While electronic waste (e-waste) seems almost infinite, from fried computers to dormant BlackBerry phones, securing discarded tech for metals recycling can be quite tricky.
Recycled lithium, copper and other critical minerals can find new life in everything from electric vehicles to battery storage. The push to recycle metals in the U.S. comes amid intensifying efforts to compete with China, which dominates the critical minerals market, reports The Wall Street Journal (Dec. 1, 2025).
“It’s like urban mining,” said one industry CEO, explaining the benefits of reusing metals from old electronics and scrap waste instead of procuring it directly from the earth. “Rather than going into the mines, we go into our communities,” he said.
Collecting e-waste can be tricky because there isn’t a strong infrastructure to retrieve devices directly from homes, scrapyards, manufacturers or collection sites, and some consumers have privacy concerns when handing over old hardware that could hold personal information.
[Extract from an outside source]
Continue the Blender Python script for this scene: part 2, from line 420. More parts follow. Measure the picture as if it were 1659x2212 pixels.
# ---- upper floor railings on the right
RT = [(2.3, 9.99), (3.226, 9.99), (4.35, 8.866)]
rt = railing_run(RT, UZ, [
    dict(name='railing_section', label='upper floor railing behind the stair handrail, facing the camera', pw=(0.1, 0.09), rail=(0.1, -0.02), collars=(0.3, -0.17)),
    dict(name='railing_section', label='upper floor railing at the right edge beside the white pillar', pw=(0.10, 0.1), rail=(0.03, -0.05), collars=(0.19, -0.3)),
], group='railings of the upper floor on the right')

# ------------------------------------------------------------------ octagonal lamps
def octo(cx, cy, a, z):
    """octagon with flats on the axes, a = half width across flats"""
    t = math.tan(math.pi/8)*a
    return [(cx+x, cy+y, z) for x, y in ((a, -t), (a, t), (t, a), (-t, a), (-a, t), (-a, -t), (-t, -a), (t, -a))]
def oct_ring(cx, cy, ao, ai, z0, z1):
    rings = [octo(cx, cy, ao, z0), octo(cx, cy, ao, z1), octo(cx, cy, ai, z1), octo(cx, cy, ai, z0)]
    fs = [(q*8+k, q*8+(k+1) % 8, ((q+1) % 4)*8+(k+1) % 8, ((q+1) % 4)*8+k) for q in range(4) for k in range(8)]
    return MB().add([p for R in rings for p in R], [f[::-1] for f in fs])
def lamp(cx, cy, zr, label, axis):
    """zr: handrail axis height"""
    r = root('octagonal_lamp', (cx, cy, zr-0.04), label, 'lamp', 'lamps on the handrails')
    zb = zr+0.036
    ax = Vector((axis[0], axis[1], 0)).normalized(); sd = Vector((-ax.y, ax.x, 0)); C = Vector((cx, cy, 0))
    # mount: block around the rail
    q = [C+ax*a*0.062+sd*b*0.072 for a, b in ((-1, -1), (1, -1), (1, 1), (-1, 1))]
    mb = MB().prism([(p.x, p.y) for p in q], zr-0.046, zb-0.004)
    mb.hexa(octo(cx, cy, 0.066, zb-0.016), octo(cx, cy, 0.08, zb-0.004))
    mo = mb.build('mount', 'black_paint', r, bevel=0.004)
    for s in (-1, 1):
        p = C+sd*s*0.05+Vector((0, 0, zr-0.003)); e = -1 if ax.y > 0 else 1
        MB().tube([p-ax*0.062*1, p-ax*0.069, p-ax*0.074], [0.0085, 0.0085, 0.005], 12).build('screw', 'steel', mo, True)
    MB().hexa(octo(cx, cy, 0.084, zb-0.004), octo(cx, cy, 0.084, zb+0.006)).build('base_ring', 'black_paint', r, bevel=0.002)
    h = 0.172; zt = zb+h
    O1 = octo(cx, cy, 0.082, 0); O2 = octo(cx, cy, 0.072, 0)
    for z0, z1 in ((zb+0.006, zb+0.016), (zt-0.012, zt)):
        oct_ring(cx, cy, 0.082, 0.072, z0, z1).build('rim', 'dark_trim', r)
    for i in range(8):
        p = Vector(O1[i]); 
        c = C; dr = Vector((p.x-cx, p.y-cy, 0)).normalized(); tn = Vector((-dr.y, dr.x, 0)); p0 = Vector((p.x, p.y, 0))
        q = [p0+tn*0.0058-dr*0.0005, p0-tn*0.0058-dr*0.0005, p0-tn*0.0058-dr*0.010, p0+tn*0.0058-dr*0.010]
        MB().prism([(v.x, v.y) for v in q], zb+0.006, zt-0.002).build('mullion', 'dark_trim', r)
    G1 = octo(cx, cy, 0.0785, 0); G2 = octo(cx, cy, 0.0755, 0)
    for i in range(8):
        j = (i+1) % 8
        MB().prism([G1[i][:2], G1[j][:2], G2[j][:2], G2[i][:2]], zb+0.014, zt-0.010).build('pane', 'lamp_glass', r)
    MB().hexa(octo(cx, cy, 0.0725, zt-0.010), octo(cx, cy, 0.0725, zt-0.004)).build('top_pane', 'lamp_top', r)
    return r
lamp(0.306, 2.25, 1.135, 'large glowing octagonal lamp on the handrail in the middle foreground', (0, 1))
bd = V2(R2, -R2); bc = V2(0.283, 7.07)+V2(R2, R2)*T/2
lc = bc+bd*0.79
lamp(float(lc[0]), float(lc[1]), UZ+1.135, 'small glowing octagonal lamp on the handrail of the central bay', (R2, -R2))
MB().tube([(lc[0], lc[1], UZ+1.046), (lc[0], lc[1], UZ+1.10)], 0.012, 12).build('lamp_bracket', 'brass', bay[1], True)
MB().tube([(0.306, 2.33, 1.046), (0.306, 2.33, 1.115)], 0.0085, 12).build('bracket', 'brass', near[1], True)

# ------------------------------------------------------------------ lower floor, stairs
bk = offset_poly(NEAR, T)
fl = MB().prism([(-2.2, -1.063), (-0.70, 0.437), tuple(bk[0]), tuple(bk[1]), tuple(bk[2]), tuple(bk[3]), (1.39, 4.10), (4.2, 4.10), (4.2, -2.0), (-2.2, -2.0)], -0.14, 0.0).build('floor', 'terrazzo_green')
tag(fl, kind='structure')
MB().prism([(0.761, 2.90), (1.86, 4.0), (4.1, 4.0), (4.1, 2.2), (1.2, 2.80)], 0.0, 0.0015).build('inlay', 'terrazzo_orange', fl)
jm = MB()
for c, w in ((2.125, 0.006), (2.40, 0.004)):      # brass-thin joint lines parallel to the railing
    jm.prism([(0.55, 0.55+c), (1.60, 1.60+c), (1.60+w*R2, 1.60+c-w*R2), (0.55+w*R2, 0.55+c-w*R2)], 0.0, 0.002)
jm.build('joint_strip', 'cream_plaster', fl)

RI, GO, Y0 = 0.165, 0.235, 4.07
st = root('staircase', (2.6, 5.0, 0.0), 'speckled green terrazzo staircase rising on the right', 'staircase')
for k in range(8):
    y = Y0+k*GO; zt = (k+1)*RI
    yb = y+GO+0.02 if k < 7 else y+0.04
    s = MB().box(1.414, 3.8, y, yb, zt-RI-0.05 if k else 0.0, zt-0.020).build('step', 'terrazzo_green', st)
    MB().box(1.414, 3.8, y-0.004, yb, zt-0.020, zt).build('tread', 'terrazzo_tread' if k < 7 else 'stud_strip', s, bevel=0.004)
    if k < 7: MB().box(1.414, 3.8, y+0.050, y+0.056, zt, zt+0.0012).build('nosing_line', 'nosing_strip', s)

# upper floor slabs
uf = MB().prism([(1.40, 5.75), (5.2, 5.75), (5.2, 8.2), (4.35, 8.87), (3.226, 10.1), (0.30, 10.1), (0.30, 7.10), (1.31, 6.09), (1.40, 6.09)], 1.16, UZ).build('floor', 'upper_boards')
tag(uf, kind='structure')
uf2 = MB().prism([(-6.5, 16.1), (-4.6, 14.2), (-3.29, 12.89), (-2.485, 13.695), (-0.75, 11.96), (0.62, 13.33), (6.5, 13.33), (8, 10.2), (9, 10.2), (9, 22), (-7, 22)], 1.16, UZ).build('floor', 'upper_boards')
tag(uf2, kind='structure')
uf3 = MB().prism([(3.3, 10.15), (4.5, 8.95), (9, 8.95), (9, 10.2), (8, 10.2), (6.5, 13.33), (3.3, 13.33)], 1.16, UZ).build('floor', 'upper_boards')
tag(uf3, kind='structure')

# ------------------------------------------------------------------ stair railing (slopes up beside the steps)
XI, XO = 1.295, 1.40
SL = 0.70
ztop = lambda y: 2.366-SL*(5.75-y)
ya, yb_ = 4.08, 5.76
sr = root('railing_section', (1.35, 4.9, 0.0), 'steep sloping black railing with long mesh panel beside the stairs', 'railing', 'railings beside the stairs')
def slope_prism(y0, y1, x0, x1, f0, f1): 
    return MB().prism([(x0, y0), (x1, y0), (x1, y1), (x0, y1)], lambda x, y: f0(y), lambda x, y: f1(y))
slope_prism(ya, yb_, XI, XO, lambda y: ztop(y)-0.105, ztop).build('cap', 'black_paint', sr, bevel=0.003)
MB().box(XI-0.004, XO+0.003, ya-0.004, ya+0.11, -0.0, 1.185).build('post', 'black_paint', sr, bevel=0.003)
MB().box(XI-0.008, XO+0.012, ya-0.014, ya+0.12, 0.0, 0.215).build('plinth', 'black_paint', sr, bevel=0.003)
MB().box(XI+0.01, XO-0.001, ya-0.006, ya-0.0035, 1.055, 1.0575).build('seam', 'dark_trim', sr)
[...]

Meanwhile, large quantities of e-waste are being shipped abroad. About 2,000 shipping containers of electronic waste are sent each month from the U.S. to countries in Asia, particularly Malaysia. But the need to increase the domestic supply of critical minerals has become more urgent, as is evident in the U.S.’s near-total reliance on Chinese imports for lithium-ion batteries.
Shipping e-waste abroad rather than recycling it in the U.S. is “a tragic lose, lose, lose proposition,” said a second industry expert. “The country misses out on the value from the critical metals going to waste, as well as recycling jobs for local workers.”
Most lithium-ion batteries on the market are likely to be hazardous when they are disposed of because they could catch fire or explode if not handled carefully. The environmental footprint of lithium-ion battery recycling emits less than half the greenhouse gases of conventional mining and refinement of metals, and uses about one-fourth of the water and energy of mining.
The global consumption of lithium was estimated to be 220,000 metric tons in 2024—a 29% jump from 2023. But tech recycling in the U.S. has a long way to go. E-waste recycling collection, from relying on municipal return sites to retailer take-back programs, is irregular and fragmented, so recyclers often cannot rely on steady, predictable volumes.
Classroom discussion questions:
- Why doesn’t the U.S. recycle all its e-waste?
- Could AI help in recycling? (See Supp. 5 of your Heizer/Render/Munson text).